By Barbara Donohue

Cutaway view of a part on a Bertsche high-pressure clean/deburr system shows internal features including angle passages, grooves and cross drilled holes. Features are deburred by spinning the part while high pressure water blasts the features.
The right parts cleaning system will fit into your process and cost-effectively give you the clean you need. Some systems can even do deburring.
Parts come off your lathes and machining centers covered with oil or cutting fluid and a lot of chips. The customer probably wants nice, clean parts. The best way to clean those parts depends on:
- Part material
- Part geometry
- Debris and soil to be removed
- Cleanliness required by the customer’s specs or for plating or other processes
- Other factors, such as the need to maintain lot integrity
An aluminum or plastic part might require a different cleaning approach than a steel part. A complex part with blind holes or small cavities will be more challenging to clean than a simpler part.
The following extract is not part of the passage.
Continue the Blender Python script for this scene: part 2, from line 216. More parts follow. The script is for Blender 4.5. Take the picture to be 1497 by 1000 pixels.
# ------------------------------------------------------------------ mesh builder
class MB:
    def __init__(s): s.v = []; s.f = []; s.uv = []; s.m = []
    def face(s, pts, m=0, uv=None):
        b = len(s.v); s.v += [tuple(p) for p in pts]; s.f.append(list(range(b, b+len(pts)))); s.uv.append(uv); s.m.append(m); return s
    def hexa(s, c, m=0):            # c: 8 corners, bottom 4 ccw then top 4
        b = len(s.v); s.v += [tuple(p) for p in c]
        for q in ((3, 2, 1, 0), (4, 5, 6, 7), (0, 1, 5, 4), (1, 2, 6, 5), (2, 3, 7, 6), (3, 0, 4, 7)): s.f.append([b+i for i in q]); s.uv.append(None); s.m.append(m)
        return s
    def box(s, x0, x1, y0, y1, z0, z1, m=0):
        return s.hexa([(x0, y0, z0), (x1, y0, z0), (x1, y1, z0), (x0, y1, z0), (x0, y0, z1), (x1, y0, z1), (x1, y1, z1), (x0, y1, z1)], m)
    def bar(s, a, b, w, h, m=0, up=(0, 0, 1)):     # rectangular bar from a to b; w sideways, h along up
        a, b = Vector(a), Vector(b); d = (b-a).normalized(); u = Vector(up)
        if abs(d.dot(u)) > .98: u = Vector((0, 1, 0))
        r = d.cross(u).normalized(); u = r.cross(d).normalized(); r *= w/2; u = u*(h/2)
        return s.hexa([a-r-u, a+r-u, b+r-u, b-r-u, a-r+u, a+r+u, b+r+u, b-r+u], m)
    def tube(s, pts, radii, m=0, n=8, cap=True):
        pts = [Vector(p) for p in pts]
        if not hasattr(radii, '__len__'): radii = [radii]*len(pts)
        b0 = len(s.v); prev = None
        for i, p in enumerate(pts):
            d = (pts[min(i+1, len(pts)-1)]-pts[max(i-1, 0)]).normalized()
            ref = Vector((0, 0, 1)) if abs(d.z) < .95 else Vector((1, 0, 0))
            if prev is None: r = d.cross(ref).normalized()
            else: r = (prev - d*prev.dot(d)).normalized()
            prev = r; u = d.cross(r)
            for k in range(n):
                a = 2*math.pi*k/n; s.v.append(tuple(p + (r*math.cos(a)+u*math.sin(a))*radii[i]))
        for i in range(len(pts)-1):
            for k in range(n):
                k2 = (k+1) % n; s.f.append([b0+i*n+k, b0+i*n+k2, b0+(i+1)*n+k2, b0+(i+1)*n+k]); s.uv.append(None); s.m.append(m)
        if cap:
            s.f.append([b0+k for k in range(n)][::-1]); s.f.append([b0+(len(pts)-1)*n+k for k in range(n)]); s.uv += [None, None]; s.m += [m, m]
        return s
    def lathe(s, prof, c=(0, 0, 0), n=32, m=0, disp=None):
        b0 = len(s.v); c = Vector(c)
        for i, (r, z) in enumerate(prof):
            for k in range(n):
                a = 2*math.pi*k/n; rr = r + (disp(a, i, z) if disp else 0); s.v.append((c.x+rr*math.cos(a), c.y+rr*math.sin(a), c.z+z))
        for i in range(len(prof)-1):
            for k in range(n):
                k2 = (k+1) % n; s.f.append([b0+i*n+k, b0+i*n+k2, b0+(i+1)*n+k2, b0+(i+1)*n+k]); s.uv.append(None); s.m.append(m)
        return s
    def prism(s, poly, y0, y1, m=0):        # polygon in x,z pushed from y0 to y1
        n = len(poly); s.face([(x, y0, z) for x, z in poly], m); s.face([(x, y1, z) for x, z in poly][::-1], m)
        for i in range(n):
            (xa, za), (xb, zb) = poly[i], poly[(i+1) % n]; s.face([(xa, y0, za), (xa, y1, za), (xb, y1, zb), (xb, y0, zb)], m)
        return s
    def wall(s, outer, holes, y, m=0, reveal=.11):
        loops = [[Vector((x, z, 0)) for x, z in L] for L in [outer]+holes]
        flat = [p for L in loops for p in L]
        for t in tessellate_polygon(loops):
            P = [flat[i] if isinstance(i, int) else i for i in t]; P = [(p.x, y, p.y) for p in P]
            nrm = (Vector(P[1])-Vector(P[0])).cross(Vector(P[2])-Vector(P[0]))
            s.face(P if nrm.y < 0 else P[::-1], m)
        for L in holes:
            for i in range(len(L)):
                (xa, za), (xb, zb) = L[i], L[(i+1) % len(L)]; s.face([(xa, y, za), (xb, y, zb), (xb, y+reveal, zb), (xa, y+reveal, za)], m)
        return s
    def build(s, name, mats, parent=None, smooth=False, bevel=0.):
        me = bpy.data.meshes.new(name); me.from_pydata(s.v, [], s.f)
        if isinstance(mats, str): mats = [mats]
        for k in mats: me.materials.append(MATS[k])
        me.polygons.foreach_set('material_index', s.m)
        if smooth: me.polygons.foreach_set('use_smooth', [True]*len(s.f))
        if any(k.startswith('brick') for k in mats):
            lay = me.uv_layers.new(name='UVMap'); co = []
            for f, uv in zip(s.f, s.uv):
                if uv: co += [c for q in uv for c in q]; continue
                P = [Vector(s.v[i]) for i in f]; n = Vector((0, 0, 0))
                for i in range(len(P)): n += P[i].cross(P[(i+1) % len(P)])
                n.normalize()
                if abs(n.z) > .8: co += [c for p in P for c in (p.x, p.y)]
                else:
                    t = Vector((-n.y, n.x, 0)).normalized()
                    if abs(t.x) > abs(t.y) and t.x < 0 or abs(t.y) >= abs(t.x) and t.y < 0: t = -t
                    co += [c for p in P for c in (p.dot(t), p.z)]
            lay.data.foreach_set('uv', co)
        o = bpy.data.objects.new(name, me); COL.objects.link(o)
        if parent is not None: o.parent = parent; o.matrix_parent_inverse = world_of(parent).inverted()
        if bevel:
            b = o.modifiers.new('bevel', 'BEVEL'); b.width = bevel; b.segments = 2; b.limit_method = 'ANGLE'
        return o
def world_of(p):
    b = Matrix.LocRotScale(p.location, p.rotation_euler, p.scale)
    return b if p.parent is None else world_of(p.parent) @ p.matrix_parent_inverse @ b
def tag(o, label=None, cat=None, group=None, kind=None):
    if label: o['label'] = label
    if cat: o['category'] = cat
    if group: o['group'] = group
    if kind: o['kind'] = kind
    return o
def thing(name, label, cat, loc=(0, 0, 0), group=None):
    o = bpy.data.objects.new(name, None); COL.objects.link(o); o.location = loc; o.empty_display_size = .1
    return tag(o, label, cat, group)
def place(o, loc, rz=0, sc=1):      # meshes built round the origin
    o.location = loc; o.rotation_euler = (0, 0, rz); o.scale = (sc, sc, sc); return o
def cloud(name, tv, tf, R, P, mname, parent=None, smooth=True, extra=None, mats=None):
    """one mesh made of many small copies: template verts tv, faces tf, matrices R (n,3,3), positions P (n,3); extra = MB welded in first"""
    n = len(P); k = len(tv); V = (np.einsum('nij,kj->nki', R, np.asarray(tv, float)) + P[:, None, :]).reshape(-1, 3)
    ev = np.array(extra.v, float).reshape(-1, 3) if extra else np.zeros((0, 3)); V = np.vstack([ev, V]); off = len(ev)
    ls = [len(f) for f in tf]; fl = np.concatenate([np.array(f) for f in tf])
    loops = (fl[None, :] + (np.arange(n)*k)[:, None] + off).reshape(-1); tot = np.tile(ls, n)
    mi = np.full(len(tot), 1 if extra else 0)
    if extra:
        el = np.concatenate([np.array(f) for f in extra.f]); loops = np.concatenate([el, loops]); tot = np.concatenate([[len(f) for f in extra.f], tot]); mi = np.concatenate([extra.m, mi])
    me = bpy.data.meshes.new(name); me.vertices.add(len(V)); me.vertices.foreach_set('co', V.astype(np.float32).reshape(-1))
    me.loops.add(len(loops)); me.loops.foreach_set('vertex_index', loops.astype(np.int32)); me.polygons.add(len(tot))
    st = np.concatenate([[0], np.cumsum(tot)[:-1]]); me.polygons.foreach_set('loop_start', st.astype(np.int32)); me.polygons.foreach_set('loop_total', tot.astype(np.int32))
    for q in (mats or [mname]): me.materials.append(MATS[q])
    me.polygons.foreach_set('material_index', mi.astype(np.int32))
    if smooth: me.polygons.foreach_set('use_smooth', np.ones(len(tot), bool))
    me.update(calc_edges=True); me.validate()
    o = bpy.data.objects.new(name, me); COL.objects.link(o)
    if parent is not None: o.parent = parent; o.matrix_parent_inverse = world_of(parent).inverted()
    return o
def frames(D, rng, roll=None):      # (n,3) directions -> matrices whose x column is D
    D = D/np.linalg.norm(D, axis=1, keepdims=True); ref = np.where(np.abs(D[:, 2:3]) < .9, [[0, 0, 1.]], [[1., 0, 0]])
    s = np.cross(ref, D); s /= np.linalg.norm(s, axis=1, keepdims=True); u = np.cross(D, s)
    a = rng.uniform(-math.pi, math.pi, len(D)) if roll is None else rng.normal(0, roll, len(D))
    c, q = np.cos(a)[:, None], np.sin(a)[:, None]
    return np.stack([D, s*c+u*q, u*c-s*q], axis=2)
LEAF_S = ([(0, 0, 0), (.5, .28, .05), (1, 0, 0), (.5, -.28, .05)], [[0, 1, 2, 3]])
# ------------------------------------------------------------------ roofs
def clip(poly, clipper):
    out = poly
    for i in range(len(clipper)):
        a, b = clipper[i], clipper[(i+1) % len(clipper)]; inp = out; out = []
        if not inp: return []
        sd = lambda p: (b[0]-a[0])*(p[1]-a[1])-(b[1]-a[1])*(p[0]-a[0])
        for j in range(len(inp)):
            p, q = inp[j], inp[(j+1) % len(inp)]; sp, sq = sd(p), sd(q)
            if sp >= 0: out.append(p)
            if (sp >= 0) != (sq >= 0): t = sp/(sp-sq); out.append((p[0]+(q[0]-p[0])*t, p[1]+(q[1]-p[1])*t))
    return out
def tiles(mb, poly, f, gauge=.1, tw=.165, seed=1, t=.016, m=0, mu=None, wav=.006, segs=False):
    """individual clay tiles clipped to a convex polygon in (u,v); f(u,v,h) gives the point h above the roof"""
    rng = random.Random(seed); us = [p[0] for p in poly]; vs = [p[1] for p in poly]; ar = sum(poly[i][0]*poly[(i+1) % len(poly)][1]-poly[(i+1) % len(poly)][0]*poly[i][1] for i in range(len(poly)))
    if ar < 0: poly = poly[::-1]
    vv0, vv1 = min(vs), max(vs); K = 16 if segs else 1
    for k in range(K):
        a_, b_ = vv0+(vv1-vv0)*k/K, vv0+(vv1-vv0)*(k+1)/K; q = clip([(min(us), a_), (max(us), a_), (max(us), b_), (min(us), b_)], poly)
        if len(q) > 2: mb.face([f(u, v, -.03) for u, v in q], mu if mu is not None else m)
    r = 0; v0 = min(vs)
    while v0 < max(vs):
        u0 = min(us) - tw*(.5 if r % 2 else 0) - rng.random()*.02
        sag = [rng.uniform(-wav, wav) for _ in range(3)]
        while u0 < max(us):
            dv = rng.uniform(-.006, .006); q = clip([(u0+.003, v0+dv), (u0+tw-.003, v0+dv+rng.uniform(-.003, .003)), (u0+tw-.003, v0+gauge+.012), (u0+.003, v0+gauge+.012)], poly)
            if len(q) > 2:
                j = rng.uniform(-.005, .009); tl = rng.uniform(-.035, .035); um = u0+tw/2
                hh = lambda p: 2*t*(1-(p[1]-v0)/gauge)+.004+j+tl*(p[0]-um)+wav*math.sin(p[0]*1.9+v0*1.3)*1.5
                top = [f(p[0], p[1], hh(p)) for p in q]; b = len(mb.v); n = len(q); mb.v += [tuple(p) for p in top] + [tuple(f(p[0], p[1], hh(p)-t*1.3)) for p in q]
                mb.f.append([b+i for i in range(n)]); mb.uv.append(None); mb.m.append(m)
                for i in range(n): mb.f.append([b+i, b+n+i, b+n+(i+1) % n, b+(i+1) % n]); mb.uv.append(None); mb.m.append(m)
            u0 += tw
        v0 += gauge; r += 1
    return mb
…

Parts are specified to be visually clean, maybe 50 to 70 percent of the time, said Jeff Brouchoud, president, Alliance Manufacturing, Inc., Fond du Lac, Wisc. Some customers want an “oil break” test—water beads up on an oily surface, but forms a uniform sheet on a clean part. For critical parts, a Millipore test is done, which collects debris from a part and analyzes it for particle size and quantity.